En los últimos tres años, la comuna pasó de tener 439 puntos en el índice anual de calidad vida (sobre 1000) a solo 347. Actualmente, se trata de la segunda comuna peor evaluada.
Respecto a salud, los habitantes de la ciudad pasaron de evaluar la calidad de los servicios con un 37% de menciones positivas, a solo un 24%. Respecto a la disponibilidad de servicios de urgencia, la cifra bajó de 29% a 16%.
Hablemos de educación (en pleno proceso de desmunicipalización). Los habitantes pasaron de evaluar la disponibilidad de educación preescolar con un 43% de menciones positivas, a un 26%. En el caso de educación básica, la cifra bajó de un 51% a un 28%. Y en el caso de la educación superior, de un 51% a un 28%.
Respecto a seguridad, el 24% de los habitantes de Viña del Mar declaraba hace tres años sentirse seguro en su ciudad, mientras que hoy esa cifra solo alcanza el 15%. Respecto a la sensación de seguridad en el metro (solo por dar otro ejemplo), la cifra bajó de un 50% a un 25%. Además, el 34% de los viñamarinos declaraba sentirse seguro en sus parques, mientras que hoy es solo el 15%.
Por cierto que el declive reciente también afecta el entorno urbano. Hace tres años, el 35% de los habitantes estaba satisfecho con los basureros públicos, mientras que hoy es solo el 17%. Respecto a equipamiento, en la actualidad el 21% los evalúa positivamente, cuando hace tres años la cifra alcanzaba el 36%.
En transporte y movilidad la situación es similar.
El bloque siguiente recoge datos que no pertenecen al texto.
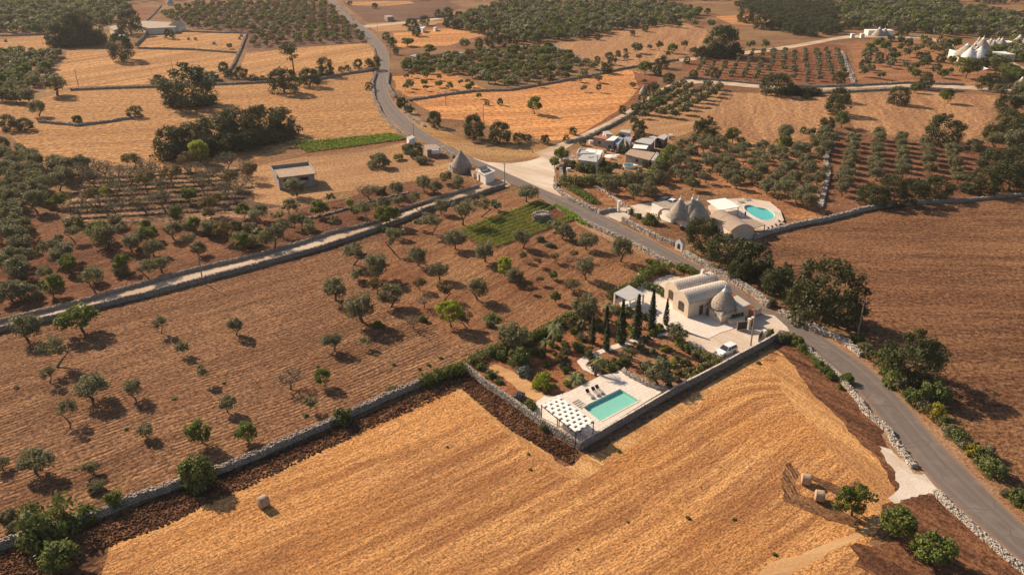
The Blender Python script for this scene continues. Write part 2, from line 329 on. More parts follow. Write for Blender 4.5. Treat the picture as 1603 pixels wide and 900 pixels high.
# ------------------------------------------------------------------ ground and fields
mesh('ground',[(-2600,-120,0),(2600,-120,0),(2600,3600,0),(-2600,3600,0)],[(0,1,2,3)],M['base'])
tag(bpy.data.objects['ground'],kind='structure')
def sheet(name,px,mat,z,step=4.0,jit=.35,world=False,holes=None,kind='structure'):
    pts=px if world else P(px)
    pts=sub(pts,step,jit,True) if step else pts
    bm=bmesh.new(); es=[]
    for loop in [pts]+(holes or []):
        vs=[bm.verts.new((x,y,z)) for x,y in loop]
        es+=[bm.edges.new((vs[i],vs[(i+1)%len(vs)])) for i in range(len(vs))]
    bmesh.ops.triangle_fill(bm,use_beauty=True,use_dissolve=False,edges=es)
    bmesh.ops.recalc_face_normals(bm,faces=bm.faces)
    if bm.faces and sum(f.normal.z for f in bm.faces)<0: bmesh.ops.reverse_faces(bm,faces=bm.faces)
    me=bpy.data.meshes.new(name); bm.to_mesh(me); bm.free(); me.materials.append(mat)
    o=bpy.data.objects.new(name,me); col.objects.link(o); return tag(o,kind=kind)
# near
ploughed=[(-330,640),(-150,560),(0,522),(150,490),(400,424),(600,362),(790,296),(824,314),(905,352),(1005,398),(1035,425),(1005,447),(960,462),(900,492),(800,545),(727,582),(560,652),(400,722),(150,808),(0,862),(-200,930),(-420,1000)]
sheet('ploughed_field',ploughed,M['plough'],.010)
sheet('red_orchard_soil',[(600,372),(660,352),(790,300),(824,316),(905,354),(1005,400),(1033,424),(1005,446),(960,461),(890,492),(800,545),(745,535),(700,540),(640,470),(560,430)],M['redplough'],.014,3,1.2)
goldpoly=[(722,603),(560,675),(400,751),(262,816),(170,856),(158,905),(120,1010),(700,1200),(1400,1150),(1420,960),(1400,880),(1360,850),(1400,800),(1402,770),(1376,720),(1328,675),(1308,651),(1275,621),(1248,580),(1222,552),(1212,546),(1120,596),(935,708),(912,712),(898,728),(884,730),(800,669)]
sheet('stubble_field',goldpoly,M['gold'],.022,1.6,.22)
sheet('stubble_headland',[(722,603),(706,607),(780,668),(868,738),(905,752),(940,735),(1000,690),(1120,612),(1200,560),(1212,546),(1120,596),(935,708),(912,712),(898,728),(884,730),(800,669)],M['headland'],.024,1.5,.4)
sheet('stubble_headland',[(1222,552),(1248,580),(1275,621),(1308,651),(1328,675),(1376,720),(1401,763),(1385,800),(1360,800),(1345,750),(1290,690),(1240,630),(1205,575)],M['headland2'],.024,1.5,.5)
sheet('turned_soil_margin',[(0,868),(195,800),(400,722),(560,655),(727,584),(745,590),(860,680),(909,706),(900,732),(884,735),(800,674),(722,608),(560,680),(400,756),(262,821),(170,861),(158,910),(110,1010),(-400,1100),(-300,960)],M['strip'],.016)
sheet('margin_soil',[(1215,530),(1240,530),(1310,590),(1390,680),(1425,740),(1402,775),(1376,725),(1328,680),(1308,656),(1275,626),(1248,585),(1222,557),(1210,550)],M['margin'],.017,2,.3)
sheet('margin_soil',[(1380,790),(1430,775),(1466,775),(1540,845),(1602,895),(1700,1000),(1500,1100),(1425,960),(1440,900),(1400,850),(1385,815)],M['margin'],.030,2,.3)
sheet('track_marks',[(1228,728),(1238,724),(1252,742),(1245,760),(1252,772),(1232,786),(1226,784),(1223,755)],M['wheelmark'],.034,.5,.22)
sheet('track_marks',[(1250,770),(1262,778),(1300,790),(1345,812),(1352,822),(1340,826),(1300,815),(1255,797),(1231,786)],M['wheelmark2'],.035,.5,.22)
sheet('track_marks',[(1268,742),(1300,755),(1322,765),(1318,778),(1290,765),(1268,750)],M['wheelmark2'],.034,.5,.2)
sheet('turned_patch',[(1330,855),(1400,850),(1440,880),(1520,905),(1500,960),(1420,930),(1350,890)],M['margin'],.036,1.0,.8)
sheet('dirt_track',[(1180,905),(1205,880),(1270,860),(1340,835),(1385,800),(1392,785),(1405,800),(1380,825),(1330,850),(1270,880),(1230,905),(1150,960),(1050,980)],M['sandpath'],.026,1.6,.3)
sheet('white_gravel_entrance',[(1376,698),(1401,742),(1408,762),(1390,780),(1400,788),(1424,780),(1439,774),(1464,773),(1470,770),(1455,748),(1449,741),(1430,741),(1419,725),(1396,704)],M['whitegravel'],.040,.6,.28)
dark=[(1190,378),(1262,352),(1362,326),(1500,318),(1604,306),(1800,290),(2000,420),(2000,1000),(1700,860),(1604,792),(1560,742),(1500,690),(1462,640),(1420,590),(1340,525),(1295,496),(1240,470),(1200,440),(1180,400)]
sheet('dark_ploughed_field',dark,M['darkfield'],.012)
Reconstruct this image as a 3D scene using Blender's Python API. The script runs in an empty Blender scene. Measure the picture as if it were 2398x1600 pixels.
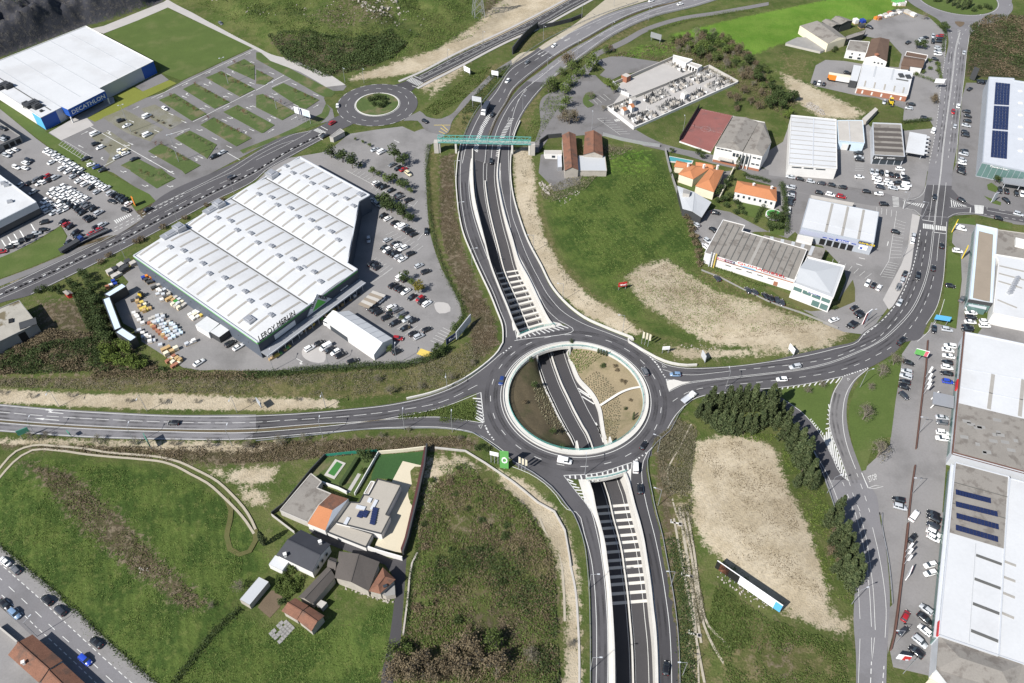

Mientras que hace tres años el 29% de los habitantes de la ciudad jardín evaluaba positivamente la frecuencia de micros, hoy esa cifra llega solo al 16%.
En fin, los resultados que comparto no son para buscar culpables, sino simplemente para constatar la forma en que el viñamarino está ejerciendo su ciudadanía. Después de todo, de eso se tratan esos servicios descritos, de otorgar las condiciones mínimas para que podamos vivir en comunidad y desarrollarnos en plenitud.
Y acá creo que no nos podemos perder. Es indudable que hoy todos los esfuerzos deben estar en enfrentar la tragedia reciente, recuperar el ánimo y emprender la dura tarea de la reconstrucción material y moral de la comuna. En eso debemos estar todos de un mismo lado. También es innegable que, una vez enfrentada la urgencia, habrá que hacerse cargo de varios problemas técnicos de fondo, que de alguna u otra forma están imposibilitando que podamos dar respuesta a estas catástrofes de buena forma. Pero cuando también pase eso (o quizás en paralelo), no debemos olvidar que la decadencia de nuestra ciudad alcanza algunas dimensiones bastante más profundas.
Muchos de los afectados por el megaincendio—que hoy deben enfrentar el luto y las pérdidas—son vecinos que se encuentran lejos de la vulnerabilidad, pero bastante cerca de la marginalidad. La relación que tienen con la ciudad es difícil, con experiencias que son día a día problemáticas por los servicios deficientes que se les ofrecen. Eso, créanme, acumula frustración y una sensación creciente de que no son ciudadanos relevantes para el sistema político. La evidencia muestra que ese es el drama que se vive en los sectores altos de Viña y Valparaíso—algunos hoy azotados por la emergencia—, afectando aspectos actitudinales que son bastante difíciles de abarcar.
Cuando pase el incendio, entonces, habrá que hacerse cargo de esa otra catástrofe. Quizás menos urgente, pero no por eso irrelevante.